Brad Strand is educator who believes in the full potential of each of his students. He is a nationally recognized authority on physical education curriculum and sports-related research, and his mission is to share that knowledge with NDSU students.
Housed in the College of Human Development and Education, Strand teaches an undergraduate Methods of Coaching class for health and physical education majors and Sport Sociology for sport management majors. At the graduate level, he teaches courses on leadership, ethics and sport skill analysis. He also offers a professional development book study for K-12 teachers and coaches.
What experiential learning opportunities do you provide your students?
I have been teaching for 40 years, and have used many different techniques and activities over that time. Early in my career, I used something I called “product development through process learning,” where students were engaged in lots of teaching experiences with peers and in local schools. Throughout the semester, we moved through the process of learning how to teach and the students developed a well thought out project such as a K-12 curriculum plan. More recently, I have been experimenting with the flipped classroom.
Our master’s degree program is offered completely online. My colleagues, Joe Deutsch and Jenny Linker, and I have created experiential and applied activities for our students in all of our master’s courses. Every assignment is specific to the topic being discussed, but every student has the opportunity to complete the assignment in a way that best serves his or her needs. One of our guiding principles for the program is to provide students with autonomy in completing the assignments.
What is your teaching philosophy?
Many years ago, I saw a painting titled “La Clairvoyance,” by surrealist René Magritte. The 1936 painting is of an artist who paints a picture of a bird, while he is looking at an egg placed on a table. The artist’s subject is an egg, but this isn’t what appears on the canvas. He sees beyond what the egg is to what the egg will become. To me, this painting captures the heart of teaching.

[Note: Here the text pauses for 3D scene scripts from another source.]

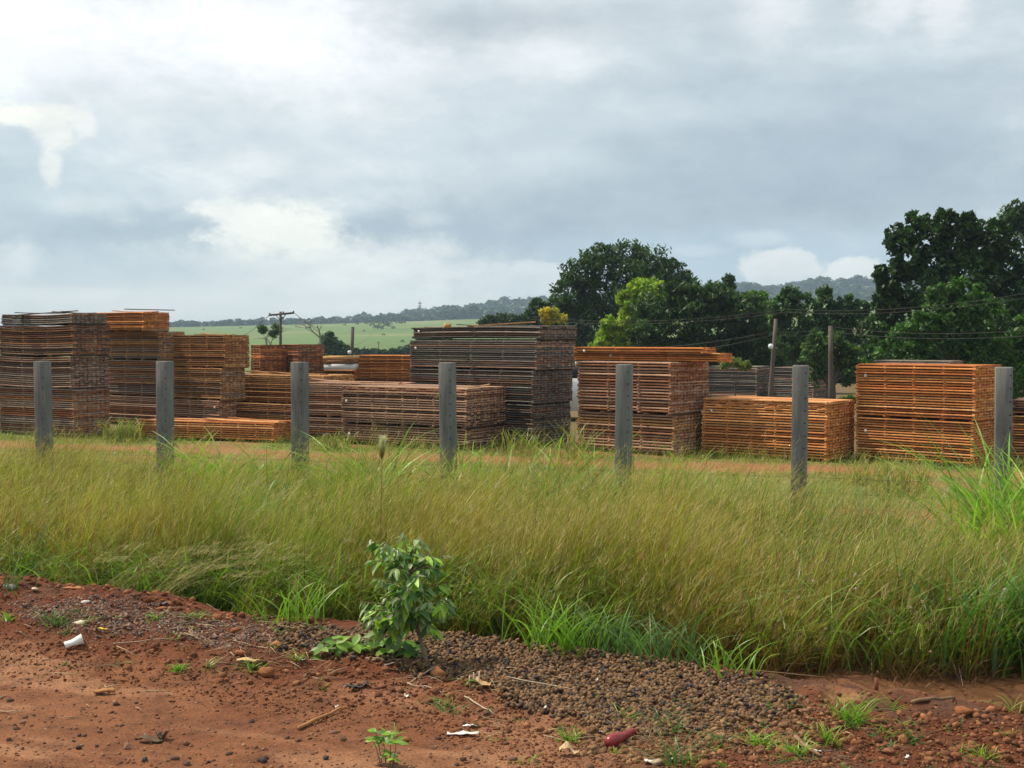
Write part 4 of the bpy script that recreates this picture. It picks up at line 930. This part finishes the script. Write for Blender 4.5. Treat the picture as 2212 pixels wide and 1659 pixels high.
def stick(label, p0, p1, r, col, cat='stick', name='stick', lift=(.006, .006), sag=.0):
    a = TG(*p0).copy(); b = TG(*p1).copy(); a[2] += lift[0]; b[2] += lift[1]; g = Geo(); RR = random.Random(int(p0[0]))
    pts = []
    for t in np.linspace(0, 1, 7):
        p = a + (b - a) * t; p[2] = max(p[2], float(hgt(p[0], p[1])) + r) ; pts.append(p + np.array([0, 0, RR.uniform(0, r)]))
    tube(g, pts, np.linspace(r, r * .6, 7), 6, col); return tag(g.build(name, M_STRAW), label, cat, 'fallen sticks on the dirt')
TW = (.42, .33, .24)
stick('thick orange brown stick lying at the lower centre left', (645, 1578), (748, 1537), .011, (.33, .15, .06))
stick('long thin grey twig running right over the nut heap', (1075, 1462), (1250, 1494), .0045, TW)
stick('thin twig lying over the middle of the nut heap', (1165, 1434), (1245, 1462), .004, TW)
stick('straight pale twig below the orange clod', (1003, 1508), (1068, 1547), .0055, TW)
stick('thin twig running from the sapling foot to the left', (790, 1425), (930, 1431), .0045, TW)
stick('second twig stretching left from the sapling foot', (830, 1440), (945, 1436), .004, TW)
stick('crossed thin twig leaning at the orange clod', (885, 1478), (968, 1425), .0045, TW)
stick('short pale twig under the orange clod', (880, 1480), (960, 1505), .004, TW)
stick('long thin stalk trailing right of the white cup', (245, 1392), (400, 1378), .0035, TW)
stick('thin stalk lying across the wet ditch at right', (1600, 1448), (1790, 1466), .004, (.36, .25, .13))
stick('dark wooden stick lying in the wet ditch at right', (1970, 1522), (2062, 1513), .012, (.20, .12, .06))
stick('broken brown slat among the weeds at the lower right', (1718, 1600), (1772, 1640), .014, (.22, .12, .07))
for i, (px, py, hh) in enumerate([(1022, 1478, 26), (1034, 1480, 31), (1013, 1476, 16)]):
    a = TG(px, py); b = a + np.array([.004, 0, hh * a[1] / FP]); g = Geo(); tube(g, [a - [0, 0, .01], b], .0035, 5, (.62, .54, .42))
    tag(g.build('stubble', M_STRAW), ['left of two tall pale cut stems standing in the nut heap', 'right and tallest of the pale cut stems standing in the nut heap', 'shortest pale cut stem standing by the orange clod'][i], 'cut stem', 'cut stems standing in the nuts')
q = TG(1893 + 0, 1490); g = Geo(); tube(g, [q - [0, 0, .02], q + [0, 0, .075]], [.014, .012], 6, (.20, .07, .035)); tag(g.build('stump', M_STRAW), 'short reddish stub standing behind the nut heap at right', 'stub')

# white plastic cup
p0 = TG(140, 1405); p1 = TG(178, 1393); p0[2] += .030; p1[2] += .036; ax = p1 - p0; L = .125
def dent(V):
    V = V.copy(); t = np.clip(V[:, 2] / .12, 0, 1); V[:, 1] *= 1 - .45 * np.exp(-((t - .35) / .25) ** 2); V[:, 0] *= 1 - .12 * np.exp(-((t - .5) / .3) ** 2); return V
r = thing('plastic_cup', 'crushed white plastic cup lying on the red dirt at left', 'cup', p0)
ax = ax / np.linalg.norm(ax); fr_ = frame(p0, ax, .5); g = Geo(); lathe(g, [(0, .002), (.024, 0), (.027, .004), (.030, .05), (.034, .10), (.037, .118), (.0395, .120), (.0395, .124), (.036, .122), (.033, .10), (.028, .05), (.0245, .008), (0, .008)], (lambda V: fr_(V * .88)), 24, dent=dent); g.build('cup_wall', M_PLAST, r, True)
# red turned wooden knob-ended piece
p0 = TG(1310, 1618); p1 = TG(1372, 1588); p0[2] += .028; p1[2] += .024; ax = p1 - p0; L = np.linalg.norm(ax)
r = thing('turned_handle', 'glossy red turned wooden piece lying on the dirt at lower right', 'wooden handle', p0)
pf = [(0, 0), (.4, .01), (.75, .05), (.98, .16), (1, .28), (.9, .42), (.66, .56), (.48, .66), (.55, .70), (.6, .74), (.5, .78), (.45, .84), (.52, .88), (.55, .93), (.4, .97), (0, 1)]
g = Geo(); lathe(g, [(a * .034, b * L) for a, b in pf], frame(p0, ax), 22); g.build('turned_body', M_RED, r, True)
g = Geo(); tube(g, [p0, p0 - ax / L * .05 - [0, 0, .015], p0 - ax / L * .08 - [0, 0, .022]], .002, 5); g.build('wire_tail', M_WIRE, r)
# scraps: thin bent sheets with real thickness
def scrap(name, label, cat, px, py, w, h, m, seed, curl=.4, col=(1, 1, 1), lift=.006, grp=None, jag=.3, yaw=0., th=.002):
    R = np.random.default_rng(seed); p = TG(px, py); s = p[1] / FP; W = w * s; D = max(h * s * 1.8, .02); n = 9
    V = []
    for a in np.linspace(-.5, .5, n):
        e0 = .5 + jag * (R.random() - .5); e1 = .5 + jag * (R.random() - .5)
        for b in (-e0, -e0 * .4, e1 * .4, e1):
            z = curl * D * (abs(b) ** 1.5) * 1.5 + curl * .5 * D * math.sin(a * 5 + seed) + .01 * R.random() * curl * 2
            x_, y_ = a * W, b * D * (1 - 1.2 * abs(a) ** 2.5); V.append((x_ * math.cos(yaw) - y_ * math.sin(yaw), x_ * math.sin(yaw) + y_ * math.cos(yaw), abs(z) + lift))
    V = np.array(V) + p; T = V + np.array([0, 0, th]); m4 = 4; F = []
    for i in range(n - 1):
        for j in range(3): k = i * 4 + j; F += [[k, k + 1, k + 5, k + 4], [k + 36 + 4, k + 36 + 5, k + 36 + 1, k + 36]]
        F += [[i * 4, i * 4 + 4, i * 4 + 40, i * 4 + 36], [i * 4 + 3 + 36, i * 4 + 7 + 36, i * 4 + 7, i * 4 + 3]]
    F += [[0, 36, 37, 1], [1, 37, 38, 2], [2, 38, 39, 3]]; b0 = 32; F += [[b0 + 1, b0 + 37, b0 + 36, b0], [b0 + 2, b0 + 38, b0 + 37, b0 + 1], [b0 + 3, b0 + 39, b0 + 38, b0 + 2]]
    g = Geo(); g.add(np.concatenate([V, T]), np.array(F), col); return tag(g.build(name, m, smooth=True), label, cat, grp)
scrap('dried_leaf', 'dark curled dried leaf standing up at the bottom left', 'leaf', 325, 1604, 52, 14, M_STRAW, 3, .35, (.10, .065, .04))
scrap('dried_leaf', 'upright curled brown leaf flap beside the dark dried leaf', 'leaf', 352, 1598, 26, 15, M_STRAW, 5, .8, (.11, .07, .045))
scrap('wood_chip', 'flat orange brown bark chip on the dirt at left', 'bark chip', 226, 1500, 44, 9, M_STRAW, 7, .3, (.30, .14, .05), th=.012)
scrap('wood_chip', 'flat orange slab lying on top of the left mound', 'bark chip', 150, 1274, 62, 8, M_STRAW, 8, .05, (.40, .17, .065), th=.012)
scrap('dried_leaf', 'long dried yellow tan leaf left of the broad-leaved seedling', 'leaf', 540, 1432, 60, 9, M_STRAW, 9, .3, (.45, .32, .14))
scrap('dried_leaf', 'small yellow leaf on the gravel at left', 'leaf', 222, 1362, 24, 4, M_STRAW, 10, .3, (.60, .42, .04))
scrap('rubber_scrap', 'torn black rubber scrap left of the sapling foot', 'scrap', 772, 1486, 56, 12, M_BLACK, 11, .35, yaw=.5)
scrap('rubber_scrap', 'black plastic scrap on the back of the left mound', 'scrap', 345, 1310, 44, 8, M_BLACK, 12, .4, yaw=-.15)
scrap('bark_scrap', 'white flaking bark piece at the bottom centre', 'bark', 1000, 1588, 70, 8, M_PAPER, 13, .12, jag=.9)
scrap('metal_lid', 'shiny crescent scrap behind the white bark piece', 'scrap', 1016, 1572, 34, 5, M_PLAST, 14, .3)
scrap('dried_leaf', 'pale curled leaf lying left of the red wooden piece', 'leaf', 1230, 1632, 44, 12, M_STRAW, 15, .7, (.48, .33, .18))
scrap('dried_leaf', 'tan folded leaf on the dirt below the orange clod', 'leaf', 1040, 1483, 40, 12, M_STRAW, 16, .5, (.45, .27, .13), yaw=-.4)
for i, (px, py, w, h, lab) in enumerate([(652, 1428, 16, 8, 'white torn scrap under the broad-leaved seedling'), (878, 1508, 12, 10, 'small white scrap left of the orange clod below'), (757 - 30, 1531, 10, 8, 'white fleck above the thick stick'), (1290, 1474, 8, 10, 'white chip on the nut heap'), (1178, 1536, 10, 16, 'upright white chip at the bottom of the nut heap'), (1298, 1585, 20, 5, 'white chip above the red wooden piece'), (1760, 1636 - 10, 40, 5, 'white flat chips near the lower right weeds'), (1405, 1650, 36, 12, 'crumpled white paper at the bottom edge'), (1174, 1374, 8, 6, 'white chip at the crest of the nut heap'), (1450, 1645, 10, 6, 'small white chip near the bottom weed'), (1960, 1640, 16, 8, 'white chip at the lower right corner')]):
    scrap('white_scrap', lab, 'scrap', px, py, w * .75, h * .75, M_PAPER, 60 + i, .3, grp='white scraps on the dirt')
# tangle of dry roots beside the red piece
g = Geo(); R = np.random.default_rng(88); c0 = TG(1410, 1590)
for k in range(34):
    p = c0 + np.array([R.normal(0, .05), R.normal(0, .05), 0]); pts = []
    d = R.normal(size=3); d[2] = abs(d[2]) * .4
    for j in range(6):
        pts.append(p.copy()); p = p + d * .018; d = d + R.normal(size=3) * .5; p[2] = max(p[2], float(hgt(p[0], p[1])) + .002)
    tube(g, pts, .0014, 4, np.array([.40, .29, .17]) * R.uniform(.6, 1.2))
tag(g.build('root_tangle', M_STRAW), 'tangle of dry thin roots right of the red wooden piece', 'roots')

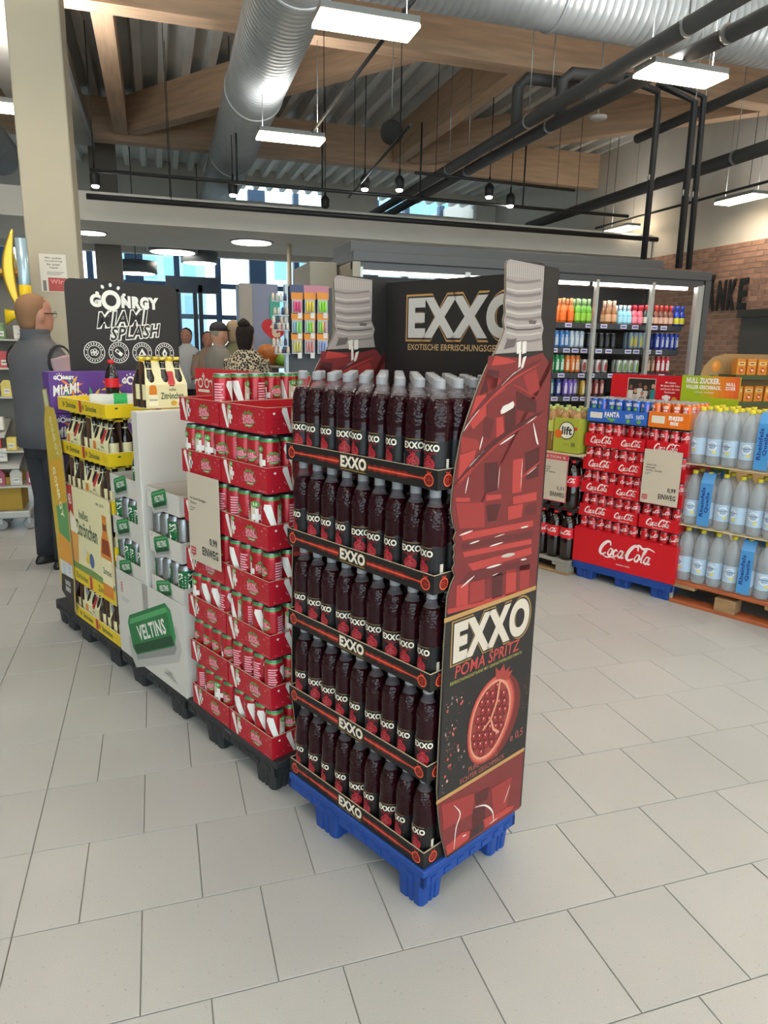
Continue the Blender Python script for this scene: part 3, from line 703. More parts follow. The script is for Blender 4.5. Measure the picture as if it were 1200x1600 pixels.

It is easy to look out at a classroom of students and simply see eggs. I try to see each student as more than that; I want to see what they can become. Seeing people through eyeglasses of potential means looking beyond the actual to the potential in someone’s life.
All of us need people to believe in us. The heart of a teacher sees not who a student is, but what a student can become.
How did you decide to pursue your profession?
It was never a conscious decision, but rather a progress of my interests since I was six years old. The only thing I ever considered doing was teaching and coaching. As I finished college, I couldn't wait to become a coach. In fact, I started coaching little kids as soon as I finished high school. For five years, I taught and coached in a K-12 setting.
During that time, I discovered that I enjoyed teaching in a classroom more than I did coaching on a field or court. I know I was impacting the students and athletes I worked with, but I wanted to have a bigger influence. I thought that if I could become a college professor I would then be in a position of influencing the next generation of teachers and coaches and my "tree of influence" would get bigger. After doing that for about a decade, I sought an even bigger influence. I became a department head who could influence professors who influenced the college students who would influence the K-12 students. I spent 12 years as a department chair.
After completing my tenure as department head, I was elected president of SHAPE America, the national association for physical educators. In that role I was given the opportunity to speak all across the United States and help reshape SHAPE America. That was a three-year commitment.
After that, my colleagues and I developed the Leadership in Physical Education and Sport master's degree program. When initially started, we capped the program at 18 students. The program has grown steadily and in the coming year, we are expanding the cap to 32.
I know I made the right career choice as I have loved teaching every day for the past 40 years.
What is your favorite film or book featuring a teacher?
This is a very tough question in that I watch lots of movies and read on average at least three books per month. Twenty years ago, I read a book titled “Savage Inequalities” by Jonathon Kozol that really impacted how I view education. Most of my favorite movies are sport focused and based on real life events. I usually focus on the featured coach and study how they excel as teachers. One of my recent favorites is “When the Game Stands Tall,” a movie about coach Bob Ladouceur, whose team, De La Salle High School in California, won 151 consecutive games.
Who is a teacher who inspired you as a student and why?
When I was in second grade I had a teacher who I really loved and who made going to school fun. Unbeknownst to me until many years later, she had told my parents that I walked into class each morning like a little professor – she obviously saw something in me at an early age.
There were many other teachers and coaches throughout my education who inspired me and taught me so much. One of my favorites was in my doctoral studies, John Gustafson. He was the department head during my time of studies and also served as my adviser. During my time as a national president, I was able to honor him with a Presidential Award. He was a humble man and taught his students how to treat others in a truly humanistic fashion.
What do you like best about teaching?
My doctorate is in curriculum and instruction, and I love creating curricula and lesson planning. After all these years, I still love learning and talking about teaching and new pedagogies, especially online pedagogy. I really enjoy the creative thinking that goes into preparing lessons every semester.
The other “best thing” is developing relationships with students, and watching them grow and change during their time at NDSU.
Strand joined the NDSU faculty in 1996. He earned his bachelor’s degree at Mayville State University, master’s degree in education with an emphasis in physical education at NDSU and his doctorate in curriculum and instruction in physical education from the University of New Mexico.